Grotesques there were, there still are. As there are in the Americas. . . . The Classics, the Romantics, and the Naturalists had them. The grotesque Classics produced a beautiful book by Gautier; the grotesque Romantics were Petrus Borel and company; there have been grotesque Naturalists even in Spain, grotesque Decadents, even in the Americas. Oh, you young men who call yourself Decadents because you imitate one or two gestures of some strange and exquisite poet—to be a decadent like the true decadents of France, you must know a very great deal, study hard, and fly high.
So who, then, are these Decadents?
In one of his latest epistles to
La Nación,
Doctor Schimper mentioned an entire conference, in Vienna, given over to the real name that should be given the modern artists who have come together under the light of the new art.
They have no special mark that would distinguish them as members of a particular school. Some seem Classicists, like Moréas, who leans toward Racine; others, pure Romantics; yet others, like Huysmans, seem offshoots of Naturalism and employ their own language and isolate themselves in an unmistakable way.
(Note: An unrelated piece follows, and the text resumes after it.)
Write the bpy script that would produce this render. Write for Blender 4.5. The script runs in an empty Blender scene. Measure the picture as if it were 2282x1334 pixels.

Some, like Louÿs, are clearly Hellenists, or are Latinists, like Quillard; others, like Albert, do France the service of revealing the secrets of the literature of the North; others become “official” and go to the
Revue des Deux Mondes,
like Wyzewa or Régnier, whose entrance into the journal-foyer of the Académie does not surprise me, for if his father-in-law’s daughter published pieces there at the age of eleven, the wife’s husband might well do so at thirty.
And if Europe has stamped with the stamp of Decadence all those who have left the vulgar, common road—among us, in our language, M. Groussac,—the last
boulevardier
magazine writer to write with some care for his style would be a most egregious Symbolist. There are those among us, that is, who take Sarcey and Ohnet to be Decadents.